The strength of our city comes from the people who live and work here; Chicago is almost 30 percent African American and we are, individually and collectively, assets to be recognized.

The pervasive joblessness for our youth reflects a sustained lack of effective private and public interventions, further entrenching racial inequality.  The narrative we construct concerning the plight of African American youth must therefore focus on the root cause of our employment inequities, as opposed to demonizing the survival techniques they have adopted in order to stay afloat.

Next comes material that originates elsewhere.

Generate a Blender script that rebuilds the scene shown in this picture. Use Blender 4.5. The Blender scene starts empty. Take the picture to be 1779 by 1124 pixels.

Our Workforce Development Center powerfully tackles youth unemployment through one of their newest programs, Opportunity Works—a program that provides access to wraparound services, professional development training, job placement, and ensures workplace retention. It targets a generation with a broken educational system, and an age group in critical need of support during a time when traditional job recruitment efforts are not reaching our youth; the new digital divide is detaching them from the labor market. Opportunity Works aggressively and rigorously connects our underserved youth by connecting them with employment opportunities inaccessible to them.

Dismantling youth unemployment for our African American generation requires changing the insidious narratives that impede the very progress we seek to protect.  Programs like Opportunity Works will ensure that the achievements of the African American community are the standard—not the exception.  

The League’s partnerships with organizations—like PwC—work to craft a pipeline of success to ensure the progress of future generations in Chicago. Through cross-sector collaboration within the non-profit, academic, business, and private spaces, the League has worked to combine our efforts through socially infused dialogue. These partnerships act as conduits to incite change.

Black in America—Black in Chicago—means that while all men and women are created equal, the denial and erosion of unalienable rights makes our communities suffer. Too many are prevented from pursuing life, liberty and happiness simply because of the color of their skin. The League has never shied away from leading difficult conversations or defending the rights our ancestors fought and died for. And we never will, no matter how insurmountable the odds may seem.

Youth are our future, and we will continue to protect their potential to flourish in our city, and the world at large.